I asked him why he had rejected the opportunity and his answer was clear. "I do not want to work all day in a basement talking on the phone and listening to people's problems." The argument, although acceptable, had a big problem: it wasn’t base on reality.

The job I had was him was at a large, bright office in a commercial building with easy access and ample parking. It was not a basement. And the job was to make community education presentations, not listen to problems over the phone.

I asked the young man why he had come to such a conclusion with no based on reality and he told me that some years ago he had looked for work in a similar organization and that the initial interview was in a basement where there were people answering phone calls.

Perhaps that experience was so traumatic or memorable that the only option for this man was to cling to it and project it into the future and the present at every possible opportunity, assuming (erroneously) that what happened in the past would serve him to understand the future and decide his actions on that basis.

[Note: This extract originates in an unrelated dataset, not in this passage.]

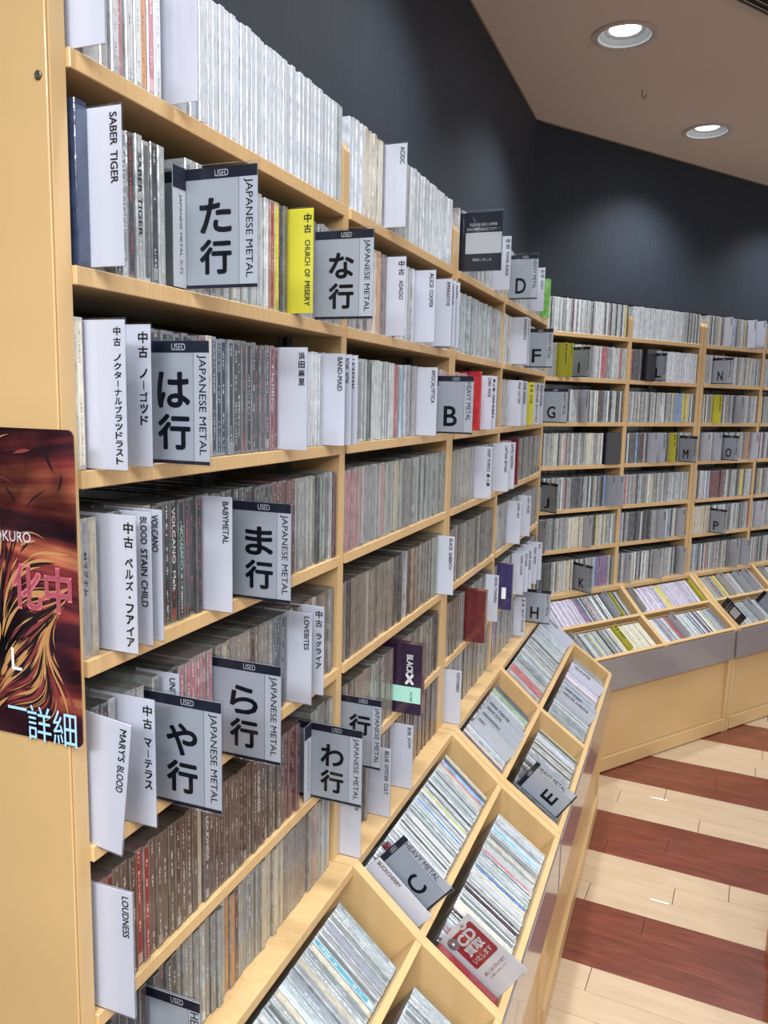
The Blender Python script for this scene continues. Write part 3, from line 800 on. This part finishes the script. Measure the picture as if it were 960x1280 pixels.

But when that future came and it was not what he expected, instead of changing his expectations and his way of understanding, instead of opening his mind and heart to other possibilities, this man locked himself inside his belief and, as a consequence, he was trapped in his past, unable to enter the future.

Let's be honest: we are all in that same situation. We cling to a past, even if it is imaginary and nostalgic, and, for that reason, we are unable to see the future and, as a consequence, we can’t create a mental map of the new future.

For example, in recent days, stories were published about the creation of "liquid metals" (in the best Terminator style), personal intelligent robots, photographs of quantum entanglement, and progress in the connection between human brains and intelligent machines (Neurolink, ofElon Musk.)

In addition, commercial trips to space are getting closer, there are already smart glasses that "know" what they have around them and store that information, and robot-musicians and robot-painters are being hired as replacements for humans, and they even win prizes previously reserved only for humans.

If we don’t understand what all that means, it is because we still live locked inside our own mental, emotional, intellectual, and spiritual basement, where, either through fear or narcissism, we only see and believe the fantasies that we created ourselves.

Meanwhile, the new future has arrived, and we, as the man in history did, rejected it because it doesn’t fit what we believed.